Quick transistor question

[Dan East]

Hi. I've got a simple question about general pnp transistor use. Normally the load is placed on the collector. Why can't the load be attached to the emitter, so that current flowing into the base would also pass through the load?

When I try that the amperage through the load is not nearly as high. Why aren't the results the same?

Dan East

 

[Grant Fleming]

Hi Dan,

I would say that the resulting lower current observed is because the base/emitter current used to "turn on" the transisistor is much lower because of the resistance of the load is in this circuit now. If this current is low then the collector/emitter current is lower- (transistor not turned on fully).

Grant

 

[akg]

Hi. I've got a simple question about general pnp transistor use. Normally the load is placed on the collector. Why can't the load be attached to the emitter, so that current flowing into the base would also pass through the load?

When I try that the amperage through the load is not nearly as high. Why aren't the results the same?

Dan East

yes u can connect the load at the emitter (say Re) , then it is called an 'emitter follower' , it will reflect the voltage change in the base , hence the name.
usualy used where high impedence i/p is needed , in this case the Zin = Beta*Re

 

[Dan East]

Thanks guys. I figured out part of my problem. I have a 1k resistor on VDD of the PIC, which further reduced the amount of current I could send to the base of the transistor. I removed that resistor, but the PIC no longer oscillates at the right frequency (powered by 6V). So I moved the resistor to VSS. Now the frequency is correct, and the output of the transistor is acceptable.

Dan East

 

[akg]

Thanks guys. I figured out part of my problem. I have a 1k resistor on VDD of the PIC, which further reduced the amount of current I could send to the base of the transistor. I removed that resistor, but the PIC no longer oscillates at the right frequency (powered by 6V). So I moved the resistor to VSS. Now the frequency is correct, and the output of the transistor is acceptable.

Dan East

why shld u power the PIC at 6V.? , It's the absolute maximum!!(assuming F series)

 

[mstechca]

Normally the load is placed on the collector.

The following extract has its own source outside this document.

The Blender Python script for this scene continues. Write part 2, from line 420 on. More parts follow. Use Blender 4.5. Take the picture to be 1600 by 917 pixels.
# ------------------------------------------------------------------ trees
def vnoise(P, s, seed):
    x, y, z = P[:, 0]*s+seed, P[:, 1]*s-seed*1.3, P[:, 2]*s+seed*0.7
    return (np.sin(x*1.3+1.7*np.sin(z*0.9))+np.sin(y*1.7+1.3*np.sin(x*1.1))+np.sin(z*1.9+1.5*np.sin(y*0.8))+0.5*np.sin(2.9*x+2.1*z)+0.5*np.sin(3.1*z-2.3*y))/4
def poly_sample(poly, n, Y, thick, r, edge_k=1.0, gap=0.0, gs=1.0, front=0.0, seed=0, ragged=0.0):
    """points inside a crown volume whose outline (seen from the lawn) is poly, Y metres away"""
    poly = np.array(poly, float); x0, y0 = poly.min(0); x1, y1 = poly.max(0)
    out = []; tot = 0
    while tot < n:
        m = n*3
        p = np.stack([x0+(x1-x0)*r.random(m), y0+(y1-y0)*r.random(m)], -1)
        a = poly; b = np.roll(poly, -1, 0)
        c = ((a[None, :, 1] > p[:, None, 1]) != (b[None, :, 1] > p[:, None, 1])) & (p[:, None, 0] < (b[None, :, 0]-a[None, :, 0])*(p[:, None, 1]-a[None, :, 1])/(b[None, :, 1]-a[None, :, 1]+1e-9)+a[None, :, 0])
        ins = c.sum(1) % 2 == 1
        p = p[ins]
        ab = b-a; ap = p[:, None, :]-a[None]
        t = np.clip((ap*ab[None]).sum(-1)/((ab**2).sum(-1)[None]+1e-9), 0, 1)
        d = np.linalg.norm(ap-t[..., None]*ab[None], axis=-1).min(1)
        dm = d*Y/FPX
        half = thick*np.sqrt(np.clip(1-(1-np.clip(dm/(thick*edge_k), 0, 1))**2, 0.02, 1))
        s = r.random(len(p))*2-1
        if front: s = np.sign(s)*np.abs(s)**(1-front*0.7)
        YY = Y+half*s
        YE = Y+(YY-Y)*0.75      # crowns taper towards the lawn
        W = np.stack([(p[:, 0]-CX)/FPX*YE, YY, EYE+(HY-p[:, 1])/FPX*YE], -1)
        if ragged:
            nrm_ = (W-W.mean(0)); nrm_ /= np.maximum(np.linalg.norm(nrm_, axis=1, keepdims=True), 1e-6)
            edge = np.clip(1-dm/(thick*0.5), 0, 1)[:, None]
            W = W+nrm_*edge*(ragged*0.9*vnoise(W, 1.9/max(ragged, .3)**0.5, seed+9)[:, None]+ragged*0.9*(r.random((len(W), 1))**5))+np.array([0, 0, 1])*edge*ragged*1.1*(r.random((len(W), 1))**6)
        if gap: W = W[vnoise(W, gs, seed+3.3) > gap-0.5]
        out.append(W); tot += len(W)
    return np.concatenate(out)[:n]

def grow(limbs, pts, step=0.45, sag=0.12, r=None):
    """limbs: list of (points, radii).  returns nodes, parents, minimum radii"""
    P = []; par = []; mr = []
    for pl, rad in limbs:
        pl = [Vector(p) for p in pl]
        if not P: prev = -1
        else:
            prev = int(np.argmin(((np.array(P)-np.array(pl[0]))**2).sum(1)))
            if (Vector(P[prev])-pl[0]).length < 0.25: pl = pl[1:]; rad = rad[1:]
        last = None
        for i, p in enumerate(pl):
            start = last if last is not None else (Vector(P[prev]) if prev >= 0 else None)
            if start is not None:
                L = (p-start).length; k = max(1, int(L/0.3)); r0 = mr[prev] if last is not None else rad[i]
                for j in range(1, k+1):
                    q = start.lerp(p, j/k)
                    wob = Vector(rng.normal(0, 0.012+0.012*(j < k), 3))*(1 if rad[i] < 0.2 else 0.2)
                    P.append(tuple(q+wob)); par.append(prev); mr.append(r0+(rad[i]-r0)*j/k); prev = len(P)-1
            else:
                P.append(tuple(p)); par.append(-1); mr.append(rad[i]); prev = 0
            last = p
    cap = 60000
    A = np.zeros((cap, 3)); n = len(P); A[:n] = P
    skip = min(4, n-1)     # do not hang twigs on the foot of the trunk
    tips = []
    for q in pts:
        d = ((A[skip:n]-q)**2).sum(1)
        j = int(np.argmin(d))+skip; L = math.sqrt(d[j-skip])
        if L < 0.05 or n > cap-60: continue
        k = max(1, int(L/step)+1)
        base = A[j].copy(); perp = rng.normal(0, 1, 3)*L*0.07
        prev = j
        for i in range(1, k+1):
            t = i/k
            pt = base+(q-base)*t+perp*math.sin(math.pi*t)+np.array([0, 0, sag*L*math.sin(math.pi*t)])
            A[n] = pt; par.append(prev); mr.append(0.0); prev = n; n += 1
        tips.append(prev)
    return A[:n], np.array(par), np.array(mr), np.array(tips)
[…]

In real terms, that is an output of a common emitter amplifier.
When I do circuits, I don't go with the normals, I go with creativity, and decide where I want the load to be (provided that the circuit doesn't blow up in DC mode).

Why can't the load be attached to the emitter

It could, and if it was done that way, you have a common collector amplifier (which is also known as an emitter follower amplifier).

 

[Nigel Goodwin]

Normally the load is placed on the collector.

In real terms, that is an output of a common emitter amplifier.
When I do circuits, I don't go with the normals, I go with creativity, and decide where I want the load to be (provided that the circuit doesn't blow up in DC mode).

There are clear advantages to using specific configurations for specific purposes, in your case 'creativity' usually means choosing a poorer option!.

By placing the load in the collector you have considerably less voltage drop to the load, and also considerably more base current available for the transistor - BOTH of which are important.

 

[hyedenny]

in your case 'creativity' usually means choosing a poorer option!.

I disagree. Lets call a spade terminal a spade terminal: It ALWAYS means choosing a poorer option.

 

[audioguru]

Since there is a worry about the circuit blowing up, then a simple max current calculation and glance at a datasheet were not done.